KAIA KANEPI: I think making less errors than she is, because we are both aggressive players.

Q. How would you describe her game, if you could elaborate, and how it matches with yours?
KAIA KANEPI: As I said, she's aggressive. It's really tough to say more, because she hits hard and she wants to win points fast. And I'm the same.

Q. How about Svitolina?
KAIA KANEPI: She plays more. She makes less mistakes. But I haven't played her for a long time, and I haven't played top players for a very long time. I don't know yet what to expect.

Q. What's it like to be in that mix now and playing the top players? What feeling does that give you?
KAIA KANEPI: I'm just very proud to be that far and to be able to play those important matches again.

Q. What do you think is the biggest reason of playing this good in this tournament? You get better techniques or you have done a lot of fitness or you enjoy playing the tennis?
KAIA KANEPI: I have always loved being in New York. Even after I went to Hawaii, I came two days to New York just to stay in the city, because I didn't play US Open last year. I wanted to be in the city.

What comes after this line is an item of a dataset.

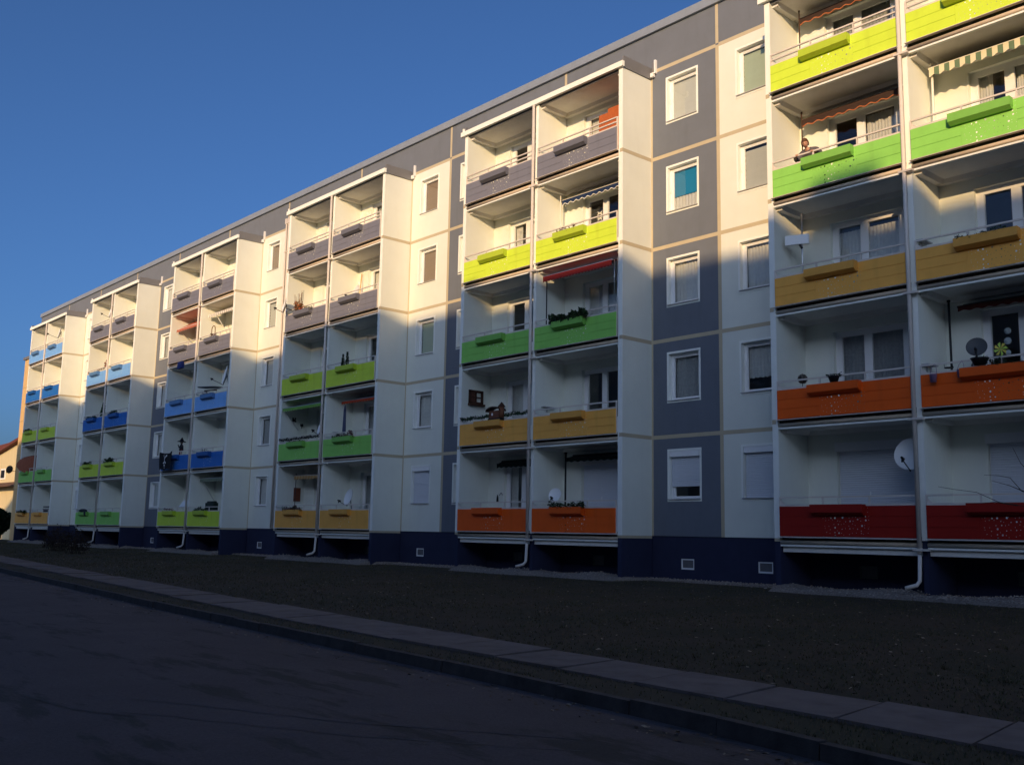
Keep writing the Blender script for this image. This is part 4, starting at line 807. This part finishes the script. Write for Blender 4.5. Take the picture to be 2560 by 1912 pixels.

I like the atmosphere. I like being here. I love the courts and the climate, and I think that the courts suit my game really well.

Q. Did you ever pick another place where to stay, where to live apart from your home country? I understand you don't like to elaborate too much, but if you could try.
KAIA KANEPI: I love Hawaii (smiling). I like Estonia, but it's tough to say where I would like to live except Estonia.

Q. Making the quarterfinals here after everything that's happened, what do you think that this says about your character and your game that you can come two years after playing a Grand Slam and come through qualifying and make a quarterfinal?
KAIA KANEPI: I think it says I don't like to give up.

Q. What does it say about your game?
KAIA KANEPI: It's still the same, good, as it was before.